“Selfless service is the soap that purifies our mind.” – Amma
‘How can work be purifying?’ We may wonder this while we are immersed in boring, repetitive, stressful or unpleasant duties. The important thing is not the task we perform but our attitude towards it. Action implemented with the right attitude can be transformed into a special form of meditation. Then we can enjoy the peace and joy of a mind truly merged in its actions.
We speak about mental impurity as referring to our desires, our likes and dislikes. The more intense the desires, the bigger the mental disturbance. How do we remedy this? On one hand, we may try to fulfill the desire. Yet once the desire is fulfilled, the relief is only temporary, and a new desire soon arises. Our untrained mind is an incessant factory of wishes and desires.
The spiritual perspective is to try to transcend desires – not suppress them. Transcendence comes through discrimination and right understanding. When we see the futility of the gratification of the senses, our identification with desires will lead to dispassion. The ability to renounce our desires grows as we turn to the eternal fountain of truth as the real source of our happiness.

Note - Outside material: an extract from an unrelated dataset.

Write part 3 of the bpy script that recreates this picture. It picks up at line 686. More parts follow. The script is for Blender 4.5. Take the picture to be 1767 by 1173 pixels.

To experience the bliss of the Self—the culmination of our spiritual path—we need a pure mind. Only the understanding of our true nature—the ever-blissful and eternal consciousness—can eradicate desire. The root of desire is spiritual ignorance. Desires can only exist when we do not recognize our divine origin and we identify ourselves with the ego and its likes and the dislikes. We will all come back to our original state of perfection. Self-realization is very subtle.
We can do this through all the different paths of Yoga. Karma Yoga simply means dedicating our actions to God. As it is said in the Bhagavad Gita: “Seek to perform your duty, but lay not claim to its fruits.” Quoting Amma: “Your heart is the real temple. It is there that you must install God. Good thoughts are the flowers to be offered to Him. Good actions are the worship. Good words are the hymns. Love is the Divine offering.”
“When performing actions, we should try to see ourselves as an instrument in the hands of God – like the pen in the hands of a writer or a brush in the hands of a painter. Our prayer should be “O Lord, let me become a purer and purer instrument in your hands.”
Karma Yoga helps us to concentrate more fully on our tasks and achieve a better performance. This will benefit us as well as society. A mind purified from likes and dislikes can be happy no matter what the external circumstances. As Amma says, “Our happiness depends on our state of mind.”
May Amma bless us with selfless love.